Günümüze kadar bozulmadan, insanoğlunun ‘beton sevgisine’ kurban gitmeden ve orijinal dokusunu koruyarak gelebilmiş Karagöl, umarız bu şekilde kalır. Etrafında yer alan çeşitli ağaç ve bitkilerin yer aldığı sık orman yapısıyla birçok canlıya ev sahipliği yapıyor. Gerçekten el değmemiş bir saklı cennet.

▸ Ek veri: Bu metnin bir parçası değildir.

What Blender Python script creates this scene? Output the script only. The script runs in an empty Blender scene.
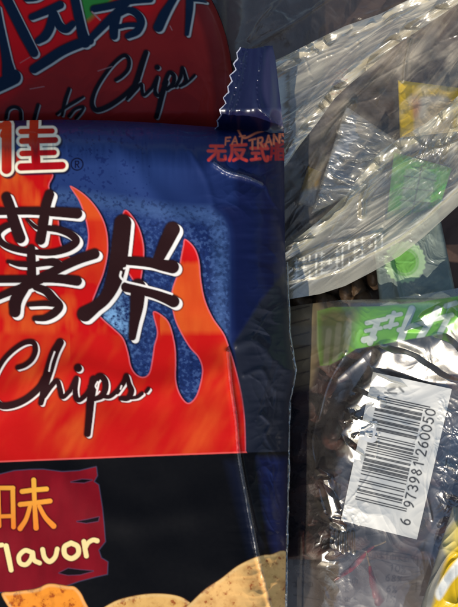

KARAGÖL’DE YAPABİLECEĞİNİZ AKTİVİTELER
Öncelikli şunu belirteyim oraya gidip göl kenarından sadece manzarayı seyretmek bile büyük keyif veriyor. Gerçekten özel bir yer Karagöl. Manzarayı seyrettiniz, sonrasında sandal kiralayıp gölde kürek çekebilirsiniz. Gölün etrafında yürüyüş parkuru mevcut. Keyifli bir yürüyüş yapabilir, ayrıca güzel kareler yakalayabilirsiniz. Tek sorun, eğer benim gibi kalabalıkları pek sevmiyorsanız, birazcık can sıkıcı bir durumun içinde bulabilirsiniz kendinizi. Her geçen gün popülerliği artan Karagöl’de özellikle yaz mevsiminde hafta sonu ciddi kalabalık oluyor.
KONAKLAMA / YEME İÇME
Kesinlikle kamp kurmanızı tavsiye ediyorum. Gölü seyretmek için çıktığınız minik bir iskele var. Bu iskelenin tam karşısında 6-7 tane çadır görmüştüm. Tamamen doğanın içinde, yemyeşil ve sessiz sakin bir kamp olanağı bulabilirsiniz. Keyifli bir deneyim olacaktır. Önceliğiniz bu olsun. Bu seçenek dışında yol üzerinde pansiyonlar mevcut. Yemek konusunda da tabiat parkının içinde işletilen bir restoran var. Biz sadece kahve içmiştik ancak köfte ekmek, tost gibi yiyecekler de mevcut. Giriş için yanlış hatırlamıyorsam 10 TL ödedim. Şahsi aracımla gittim. Motosiklet, minibüs için farklı bir ücret tarifesi var.